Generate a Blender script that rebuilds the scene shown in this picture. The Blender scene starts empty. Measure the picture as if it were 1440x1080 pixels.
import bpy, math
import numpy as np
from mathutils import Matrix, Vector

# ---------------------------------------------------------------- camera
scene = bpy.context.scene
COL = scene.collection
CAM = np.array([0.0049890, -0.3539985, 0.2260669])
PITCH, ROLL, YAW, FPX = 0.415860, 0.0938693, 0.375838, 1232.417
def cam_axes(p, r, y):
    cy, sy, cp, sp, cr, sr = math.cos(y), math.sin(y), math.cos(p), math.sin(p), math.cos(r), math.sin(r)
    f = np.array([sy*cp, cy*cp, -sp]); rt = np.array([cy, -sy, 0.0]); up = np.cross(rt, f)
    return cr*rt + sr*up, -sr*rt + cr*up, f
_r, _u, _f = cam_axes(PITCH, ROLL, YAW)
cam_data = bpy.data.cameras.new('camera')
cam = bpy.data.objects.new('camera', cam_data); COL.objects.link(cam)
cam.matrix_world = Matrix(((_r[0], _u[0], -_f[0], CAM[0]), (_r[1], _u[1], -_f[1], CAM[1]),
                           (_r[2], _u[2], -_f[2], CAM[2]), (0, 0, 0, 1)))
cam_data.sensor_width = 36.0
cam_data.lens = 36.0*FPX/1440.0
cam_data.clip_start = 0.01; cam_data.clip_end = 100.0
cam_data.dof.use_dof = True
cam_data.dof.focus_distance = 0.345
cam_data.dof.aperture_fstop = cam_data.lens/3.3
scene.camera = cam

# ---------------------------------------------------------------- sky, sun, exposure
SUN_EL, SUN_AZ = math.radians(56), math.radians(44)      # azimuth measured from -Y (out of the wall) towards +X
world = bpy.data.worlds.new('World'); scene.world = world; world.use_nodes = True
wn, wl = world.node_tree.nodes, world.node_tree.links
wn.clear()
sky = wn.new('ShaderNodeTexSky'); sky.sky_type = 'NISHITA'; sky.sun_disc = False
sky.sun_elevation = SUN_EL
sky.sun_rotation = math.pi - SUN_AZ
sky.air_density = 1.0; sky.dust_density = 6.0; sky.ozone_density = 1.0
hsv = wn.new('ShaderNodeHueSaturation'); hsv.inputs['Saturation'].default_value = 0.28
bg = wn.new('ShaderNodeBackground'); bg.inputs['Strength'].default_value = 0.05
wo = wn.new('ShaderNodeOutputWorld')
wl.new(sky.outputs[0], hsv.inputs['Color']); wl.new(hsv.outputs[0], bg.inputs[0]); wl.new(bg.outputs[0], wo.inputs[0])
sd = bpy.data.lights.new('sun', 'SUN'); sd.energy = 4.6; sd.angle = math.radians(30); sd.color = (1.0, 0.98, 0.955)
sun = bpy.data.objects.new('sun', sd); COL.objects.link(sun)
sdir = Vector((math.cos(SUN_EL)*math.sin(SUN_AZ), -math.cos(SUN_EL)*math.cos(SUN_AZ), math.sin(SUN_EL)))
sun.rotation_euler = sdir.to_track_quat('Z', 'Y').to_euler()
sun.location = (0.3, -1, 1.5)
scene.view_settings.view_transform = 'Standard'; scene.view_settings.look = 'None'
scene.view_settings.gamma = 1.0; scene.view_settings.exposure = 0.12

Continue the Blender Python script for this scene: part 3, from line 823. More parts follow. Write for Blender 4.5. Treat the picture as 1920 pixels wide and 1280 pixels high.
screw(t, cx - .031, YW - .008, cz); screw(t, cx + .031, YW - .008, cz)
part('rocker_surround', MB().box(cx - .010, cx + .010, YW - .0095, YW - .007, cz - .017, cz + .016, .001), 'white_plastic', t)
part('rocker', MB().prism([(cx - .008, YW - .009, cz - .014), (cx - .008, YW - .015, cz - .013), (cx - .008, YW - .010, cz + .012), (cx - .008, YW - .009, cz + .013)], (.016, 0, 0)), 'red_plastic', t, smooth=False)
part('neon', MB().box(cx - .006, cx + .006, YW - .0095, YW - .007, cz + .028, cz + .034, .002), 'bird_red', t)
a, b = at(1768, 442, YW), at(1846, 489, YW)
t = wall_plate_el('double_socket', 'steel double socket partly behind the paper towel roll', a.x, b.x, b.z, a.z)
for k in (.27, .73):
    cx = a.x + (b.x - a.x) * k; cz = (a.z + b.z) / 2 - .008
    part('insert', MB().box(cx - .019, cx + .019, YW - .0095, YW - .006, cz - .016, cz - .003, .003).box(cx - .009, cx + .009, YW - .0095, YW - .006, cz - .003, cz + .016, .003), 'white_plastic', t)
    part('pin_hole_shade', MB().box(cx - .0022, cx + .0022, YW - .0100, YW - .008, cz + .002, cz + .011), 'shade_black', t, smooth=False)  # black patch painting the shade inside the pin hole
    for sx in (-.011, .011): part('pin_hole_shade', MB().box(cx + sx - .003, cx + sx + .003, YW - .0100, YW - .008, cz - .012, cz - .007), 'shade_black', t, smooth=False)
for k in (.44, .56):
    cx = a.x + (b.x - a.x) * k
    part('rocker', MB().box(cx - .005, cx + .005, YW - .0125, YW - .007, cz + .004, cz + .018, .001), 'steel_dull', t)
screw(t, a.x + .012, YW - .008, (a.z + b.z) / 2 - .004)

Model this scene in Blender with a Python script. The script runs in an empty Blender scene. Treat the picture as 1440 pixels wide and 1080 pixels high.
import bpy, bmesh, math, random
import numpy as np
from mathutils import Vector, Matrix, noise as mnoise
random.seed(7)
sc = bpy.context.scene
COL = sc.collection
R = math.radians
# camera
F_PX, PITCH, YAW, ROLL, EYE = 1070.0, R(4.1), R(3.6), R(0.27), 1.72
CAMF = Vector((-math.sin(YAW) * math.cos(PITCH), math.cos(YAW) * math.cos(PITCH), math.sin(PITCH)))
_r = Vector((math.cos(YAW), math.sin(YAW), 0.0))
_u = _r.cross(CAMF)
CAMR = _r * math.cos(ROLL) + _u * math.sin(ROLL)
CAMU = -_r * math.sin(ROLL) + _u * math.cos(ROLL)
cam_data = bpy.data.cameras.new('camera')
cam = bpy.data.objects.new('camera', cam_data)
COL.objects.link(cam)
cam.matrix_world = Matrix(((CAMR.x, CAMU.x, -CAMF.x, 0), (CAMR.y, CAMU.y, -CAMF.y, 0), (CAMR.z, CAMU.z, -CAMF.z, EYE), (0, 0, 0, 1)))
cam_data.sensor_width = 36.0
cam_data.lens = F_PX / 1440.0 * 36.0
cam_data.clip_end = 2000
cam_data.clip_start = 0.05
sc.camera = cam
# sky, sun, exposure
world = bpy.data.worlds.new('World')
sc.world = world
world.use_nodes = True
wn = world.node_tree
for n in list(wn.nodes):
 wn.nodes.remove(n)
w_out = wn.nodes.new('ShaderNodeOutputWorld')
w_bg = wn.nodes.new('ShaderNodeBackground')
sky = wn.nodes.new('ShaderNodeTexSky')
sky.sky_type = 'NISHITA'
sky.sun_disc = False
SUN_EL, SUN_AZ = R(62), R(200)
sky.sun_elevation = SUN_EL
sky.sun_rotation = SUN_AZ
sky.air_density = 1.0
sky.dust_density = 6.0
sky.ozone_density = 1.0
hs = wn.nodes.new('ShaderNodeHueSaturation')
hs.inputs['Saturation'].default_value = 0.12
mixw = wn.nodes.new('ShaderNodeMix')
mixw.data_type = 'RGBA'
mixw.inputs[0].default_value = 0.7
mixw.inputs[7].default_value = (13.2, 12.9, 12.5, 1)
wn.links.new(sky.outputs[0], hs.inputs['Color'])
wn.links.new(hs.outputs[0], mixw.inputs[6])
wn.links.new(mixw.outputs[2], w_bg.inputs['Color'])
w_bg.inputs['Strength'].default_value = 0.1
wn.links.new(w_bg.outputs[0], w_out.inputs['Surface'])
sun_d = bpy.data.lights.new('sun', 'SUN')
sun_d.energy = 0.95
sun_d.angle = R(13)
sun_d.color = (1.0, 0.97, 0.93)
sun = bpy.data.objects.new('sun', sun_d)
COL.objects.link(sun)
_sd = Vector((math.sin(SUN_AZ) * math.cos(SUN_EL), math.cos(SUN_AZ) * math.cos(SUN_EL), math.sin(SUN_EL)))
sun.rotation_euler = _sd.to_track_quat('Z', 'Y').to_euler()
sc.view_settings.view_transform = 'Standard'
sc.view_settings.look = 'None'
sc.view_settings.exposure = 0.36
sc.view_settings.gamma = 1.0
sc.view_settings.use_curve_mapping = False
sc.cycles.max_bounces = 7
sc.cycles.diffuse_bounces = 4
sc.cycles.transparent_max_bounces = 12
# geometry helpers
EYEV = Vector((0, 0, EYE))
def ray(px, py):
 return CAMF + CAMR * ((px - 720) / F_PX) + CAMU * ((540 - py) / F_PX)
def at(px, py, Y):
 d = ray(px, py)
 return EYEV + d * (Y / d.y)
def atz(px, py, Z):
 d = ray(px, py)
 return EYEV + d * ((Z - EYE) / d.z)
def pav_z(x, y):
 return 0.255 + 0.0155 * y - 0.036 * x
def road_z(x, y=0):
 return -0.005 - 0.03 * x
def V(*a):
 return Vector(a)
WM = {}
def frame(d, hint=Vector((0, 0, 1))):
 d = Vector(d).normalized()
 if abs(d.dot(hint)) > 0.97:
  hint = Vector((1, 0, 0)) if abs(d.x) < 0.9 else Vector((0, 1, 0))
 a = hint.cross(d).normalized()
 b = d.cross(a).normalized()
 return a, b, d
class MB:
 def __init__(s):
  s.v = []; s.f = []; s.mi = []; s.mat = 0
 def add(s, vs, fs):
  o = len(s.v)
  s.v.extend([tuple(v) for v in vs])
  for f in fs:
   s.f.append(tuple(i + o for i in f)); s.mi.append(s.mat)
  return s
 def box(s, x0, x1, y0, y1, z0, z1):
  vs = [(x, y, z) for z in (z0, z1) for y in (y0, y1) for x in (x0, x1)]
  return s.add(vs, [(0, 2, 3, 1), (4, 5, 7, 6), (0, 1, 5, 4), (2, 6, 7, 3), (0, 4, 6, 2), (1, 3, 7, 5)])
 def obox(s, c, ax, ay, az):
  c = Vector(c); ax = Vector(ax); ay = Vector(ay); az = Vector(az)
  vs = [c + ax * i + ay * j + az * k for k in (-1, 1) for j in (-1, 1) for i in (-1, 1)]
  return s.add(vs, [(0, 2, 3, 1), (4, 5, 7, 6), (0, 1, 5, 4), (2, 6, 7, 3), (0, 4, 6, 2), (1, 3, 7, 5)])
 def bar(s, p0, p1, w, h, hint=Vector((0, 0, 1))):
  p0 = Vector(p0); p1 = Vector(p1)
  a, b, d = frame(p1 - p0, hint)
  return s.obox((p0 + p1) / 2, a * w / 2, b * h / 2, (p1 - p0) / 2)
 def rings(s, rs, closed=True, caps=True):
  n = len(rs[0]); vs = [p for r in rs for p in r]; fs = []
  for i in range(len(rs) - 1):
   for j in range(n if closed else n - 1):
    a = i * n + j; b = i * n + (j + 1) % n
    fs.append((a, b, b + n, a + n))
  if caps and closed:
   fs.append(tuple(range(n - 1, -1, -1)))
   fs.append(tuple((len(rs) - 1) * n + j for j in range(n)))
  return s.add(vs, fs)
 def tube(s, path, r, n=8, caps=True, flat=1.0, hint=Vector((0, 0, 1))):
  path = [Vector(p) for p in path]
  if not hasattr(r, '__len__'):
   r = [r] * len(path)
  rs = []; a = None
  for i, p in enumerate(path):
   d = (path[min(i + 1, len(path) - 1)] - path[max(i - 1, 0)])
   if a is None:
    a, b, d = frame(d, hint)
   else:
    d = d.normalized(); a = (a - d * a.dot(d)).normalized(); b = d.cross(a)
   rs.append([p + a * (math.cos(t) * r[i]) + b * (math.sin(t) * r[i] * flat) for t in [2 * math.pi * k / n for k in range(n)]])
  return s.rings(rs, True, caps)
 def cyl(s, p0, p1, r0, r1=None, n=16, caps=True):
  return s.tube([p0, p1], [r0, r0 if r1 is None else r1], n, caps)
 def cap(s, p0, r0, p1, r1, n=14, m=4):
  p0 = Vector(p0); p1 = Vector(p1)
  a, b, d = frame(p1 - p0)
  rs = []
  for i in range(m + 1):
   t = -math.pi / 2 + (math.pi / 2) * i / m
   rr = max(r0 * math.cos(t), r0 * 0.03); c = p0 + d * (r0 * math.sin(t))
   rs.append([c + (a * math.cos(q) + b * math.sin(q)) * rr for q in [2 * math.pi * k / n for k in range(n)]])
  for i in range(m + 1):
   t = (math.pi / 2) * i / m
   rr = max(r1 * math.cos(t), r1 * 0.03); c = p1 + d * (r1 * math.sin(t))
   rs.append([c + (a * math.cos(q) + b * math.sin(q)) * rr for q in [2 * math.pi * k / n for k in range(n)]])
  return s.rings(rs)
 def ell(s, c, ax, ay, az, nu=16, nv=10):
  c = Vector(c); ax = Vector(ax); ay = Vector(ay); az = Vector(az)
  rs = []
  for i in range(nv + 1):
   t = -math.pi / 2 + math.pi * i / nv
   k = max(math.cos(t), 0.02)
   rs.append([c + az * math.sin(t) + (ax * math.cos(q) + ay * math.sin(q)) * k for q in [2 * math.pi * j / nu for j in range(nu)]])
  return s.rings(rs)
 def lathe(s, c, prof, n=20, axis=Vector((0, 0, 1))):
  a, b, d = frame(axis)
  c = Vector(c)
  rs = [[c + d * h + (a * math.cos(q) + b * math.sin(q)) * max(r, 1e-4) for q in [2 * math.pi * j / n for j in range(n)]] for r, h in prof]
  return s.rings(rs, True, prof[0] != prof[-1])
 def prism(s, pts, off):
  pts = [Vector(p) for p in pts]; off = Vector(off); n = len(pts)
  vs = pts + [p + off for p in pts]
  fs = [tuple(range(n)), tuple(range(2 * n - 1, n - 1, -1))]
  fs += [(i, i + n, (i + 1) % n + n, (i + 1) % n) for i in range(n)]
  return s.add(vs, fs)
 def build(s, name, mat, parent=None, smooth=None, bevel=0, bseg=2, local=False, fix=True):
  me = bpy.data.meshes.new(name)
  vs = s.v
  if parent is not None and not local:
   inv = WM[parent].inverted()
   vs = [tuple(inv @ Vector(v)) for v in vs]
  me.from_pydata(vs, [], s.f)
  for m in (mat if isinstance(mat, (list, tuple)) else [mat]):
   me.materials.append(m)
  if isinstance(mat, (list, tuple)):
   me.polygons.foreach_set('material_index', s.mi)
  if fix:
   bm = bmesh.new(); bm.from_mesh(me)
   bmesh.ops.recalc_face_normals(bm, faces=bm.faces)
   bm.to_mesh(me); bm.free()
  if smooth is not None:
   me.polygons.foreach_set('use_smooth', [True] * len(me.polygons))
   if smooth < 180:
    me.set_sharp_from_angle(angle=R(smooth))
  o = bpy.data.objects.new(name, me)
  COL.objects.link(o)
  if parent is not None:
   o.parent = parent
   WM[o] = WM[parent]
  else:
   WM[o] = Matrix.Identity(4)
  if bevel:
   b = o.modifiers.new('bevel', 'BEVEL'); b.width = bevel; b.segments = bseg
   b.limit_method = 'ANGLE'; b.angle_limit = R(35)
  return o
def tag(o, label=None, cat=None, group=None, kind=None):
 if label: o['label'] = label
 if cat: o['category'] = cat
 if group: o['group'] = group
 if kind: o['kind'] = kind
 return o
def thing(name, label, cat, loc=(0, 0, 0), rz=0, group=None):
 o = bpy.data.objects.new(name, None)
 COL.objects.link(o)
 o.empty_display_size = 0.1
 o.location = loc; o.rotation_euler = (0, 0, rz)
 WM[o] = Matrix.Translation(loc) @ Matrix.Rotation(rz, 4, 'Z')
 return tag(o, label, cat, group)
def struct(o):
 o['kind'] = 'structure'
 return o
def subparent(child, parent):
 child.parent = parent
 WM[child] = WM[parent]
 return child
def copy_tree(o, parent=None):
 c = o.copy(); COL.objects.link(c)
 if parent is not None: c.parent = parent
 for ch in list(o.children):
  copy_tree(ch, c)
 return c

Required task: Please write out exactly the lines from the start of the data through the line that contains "from mathutils import Matrix, Vector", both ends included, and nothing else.

Result:
Generate a Blender script that rebuilds the scene shown in this picture. The Blender scene starts empty. Measure the picture as if it were 1440x1080 pixels.
import bpy, math
import numpy as np
from mathutils import Matrix, Vector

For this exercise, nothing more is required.